India is emerging as a hub for design and engineering services due to availability of talent and the fact that global companies are looking at the country as a market to develop products for less.  “If you look at the opportunity for them today, for every dollar of product sale, they can make a dollar of services sale. The second important element is product development is changing towards software,” said Karthikeyan Natarajan, global head of engineering for Tech Mahindra.

Around 35 companies across the world are working on driverless cars, each with a huge demand for code. Data generation increases as more people use such cars. Indian infotech companies see this as a new opportunity. “The pie is increasing. A product is no longer a product. it is the platform for a service,” said Sudip Singh, senior vice-president and head of global engineering services at Infosys.

“The lifecycle of a product is very short now. What is core to somebody is contextual to somebody,” added Gyana Bardhan Pattnaik, global head of embedded systems at L&T Technology Services.

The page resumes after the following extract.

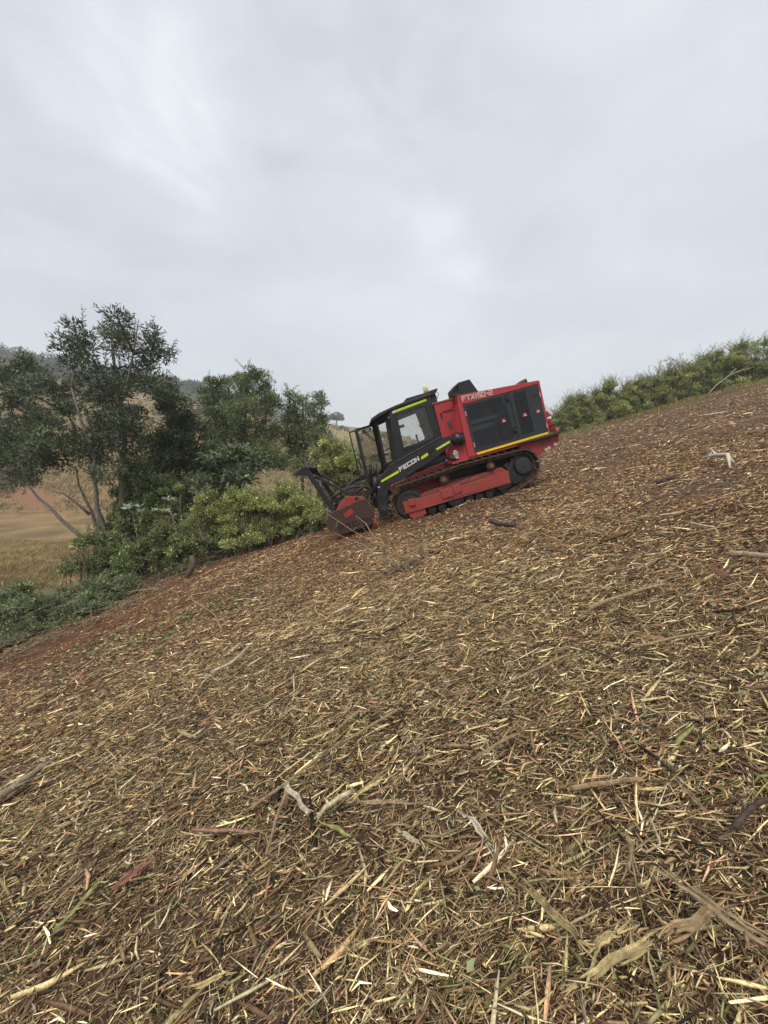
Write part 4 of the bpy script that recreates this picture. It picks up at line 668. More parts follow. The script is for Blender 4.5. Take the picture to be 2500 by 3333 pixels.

Besides, global companies want products for the Indian market and for exports to markets in South America, Africa and Southeast Asia. “India is a playground. If you succeed here then you take your product wherever you want. Localisation is a very strong market,” said Vamsi Krishna Vinjamuri, chief marketing officer of Altimetrik, an engineering and technology services firm.

The defence opportunity is also big for Indian engineering services firms that serve customers like Boeing and Airbus. “Defence has been spinoff for many design initiatives in the US. In India, defence has only just been opened up. It is important that the government encourages design,” said Manu Parpia, managing director and chief executive officer, Geometric.